Книжка об отце заканчивается.
Был ли он доволен собой, своей судьбой, своим творчеством?
На три этих вопроса, самых, пожалуй, главных в жизни человека, и отец-то вряд ли смог бы ответить.
А уж я тем более не смогу.
- Я - средний русский писатель.
Фразу, звучащую, как формула, я слышал из его уст в течение многих лет, и теперь понимаю, что он защищался этой фразой от несправедливых наскоков критики, которую ни в грош не ставил, и от неумеренных восторгов почитателей.
В этом он был глубоко уверен, и никто не смог бы заставить его изменить столь высокую оценку, данную самому себе.
Отец утверждал, что никогда не перечитывает своих произведений, и это было правдой.

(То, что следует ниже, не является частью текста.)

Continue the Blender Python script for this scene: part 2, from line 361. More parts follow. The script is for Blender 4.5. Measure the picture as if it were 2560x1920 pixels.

Он время от времени раскрывал свои книги, но не мог осилить и нескольких страниц, потому что жил уже в атмосфере нового замысла, совсем, совсем другого.
Он утверждал, что для каждого следующего произведения создает новый строительный материал, а не пользуется кирпичами, приготовленными для предыдущих вещей.
Но когда он читал только что написанные страницы, чувствовалось, что они ему нравятся.
И все же мне кажется, что порой он испытывал чувство мучительной неудовлетворенности, ставшей, возможно, навязчивой идеей, заставившей его в последние годы, или даже месяцы жизни приступить к переработке своей пьесы "Растратчики", которая в свое время, более полувека назад была написана по предложению Художественного театра, поставлена на его сцене и затем после восемнадцати представлений исчезнувшая из репертуара.
Отец не распространялся об этой своей работе...
Часто я заставал его согнувшимся над столом, но он или не замечал присутствия постороннего или же бросал мельком взгляд и снова углублялся в рукопись, хотя частенько в подобных случаях с удовольствием отвлекался, заявляя:
- Русские писатели любят, когда их отвлекают от работы!
Он закончил этот тяжелый труд, но кто знает - дал ли ему результат удовлетворения, успокоил ли его.
Отец утверждал, что каждое свое произведение переписывает по три раза.
Думаю, такая практика началась со времени так называемого "нового Катаева", то есть с "Маленькой железной двери в стене" и "Святого колодца" и далее до последней его работы - "Сухой лиман".